Dark Web Market Revenues Sink 50% in 2022

Revenues generated by underground marketplaces experienced a double-digit decline in 2022, thanks to the closure of the popular Hydra Market in April, according to Chainalysis.

The blockchain analysis company said that dark web revenues fell from $3.1bn in 2021 to just $1.5bn last year, while average daily revenue for all markets dropped from $4.2m just prior to Hydra’s closure to only $447,000 immediately after.   

Although the collective revenues of drugs markets didn’t recover fully, they slowly crawled back up to reach previous levels thanks to the success of Mega Darknet Market, Blacksprut Market and OMG!OMG! Market in the wake of the Hydra takedown.

Criminals migrated to these primarily drug markets in ever greater number after they also began offering money laundering services, as Hydra did, Chainalysis said. Some, like OMG, also offer hacking utilities and stolen banking information.

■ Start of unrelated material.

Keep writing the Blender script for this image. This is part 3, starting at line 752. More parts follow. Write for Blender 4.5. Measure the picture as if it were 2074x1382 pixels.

In fact, Chainalysis said OMG has several overlaps with Hydra that may suggest its admins are involved in the project. These include the same “dead drop” exchange options for vendors and buyers, and shared cryptocurrency deposit addresses.

“OMG’s central wallets send high volumes of cryptocurrency to the same group of deposit addresses at a high-risk exchange with a heavy presence in Russia,” the report claimed.

“The overlap in deposit address usage suggests that those deposit addresses may be controlled by the same individuals, which would suggest further vendor overlap or possibly even administrator overlap.”

Single vendor shops have also emerged as an alternative to large marketplaces, allowing vendors to save on the fees that would otherwise go to the admins of markets like Hydra.

However, fraud shops also saw continued decline during 2022.

“Fraud shops are a unique segment of darknet markets that sell compromised data such as stolen credit card information and other forms of personally identifying information (PII) that can be used for fraudulent activity,” Chainalysis explained.

“This decline was triggered in part by the closure of prominent fraud shops like Bypass Shop, which was shut down in March. Brian Dumps, the biggest overall fraud shop for the year, also appears to have suffered a disruption as its revenue fell almost to zero in October, though it’s unclear exactly why.”